Be prepared: Olive Kitteridge isn’t a character to love. She’s sharp-tongued, merciless with criticism, stingy with her smiles and certain that she’s right in all situations. She reminds me of my mother and of the woman I’ll turn into one day. Actually, who am I kidding? I’m halfway there. I’m judgmental, stubborn, free with my opinions and won’t tolerate bullshit, and I don’t expect these traits to soften as I move into my 50’s. Maybe it’s Olive’s lack of loveableness that draws meto her. She’s almost impossible to get along with, but you always know where you stand with her. Watching McDormand’s character with Bill Murray’s Jack Kennison in the fourth part is a pleasure: they might try, but they can’t out-crotchety each other.
Right now HBO GO is offering the four-part series in the U.S. until December 30th. After that I guess we have to wait until it makes its way to Netflix or other online platforms. If you subscribe to HBO, I urge you to watch it if you like character-driven narratives about relationships and human nature. In the U.K. the miniseries airs December 14, 2014 on Sky Atlantic (I got that from Wikipedia. I don’t know what Sky Atlantic is).
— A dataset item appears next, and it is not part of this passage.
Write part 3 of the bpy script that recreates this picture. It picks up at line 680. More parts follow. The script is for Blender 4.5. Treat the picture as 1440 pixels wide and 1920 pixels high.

BUT if you can’t watch it on HBO, please go find Elizabeth Strout’s novel on which the film is based. I read it three times in two months back in 2011 and clearly it’s time for me to read it again. The book gives the same experience as watching the series, but with even richer detail of the world of this small town and more plotlines and insights into its inhabitants. It’s one of my favorite books ever. In the film (and in the book) a chorus of children refer to Olive as a witch at certain points, but she doesn’t seem to mind. If witches don’t have to suffer fools and tolerate useless social protocols, then what’s wrong with being a witch? Especially if it makes children leave you the hell alone.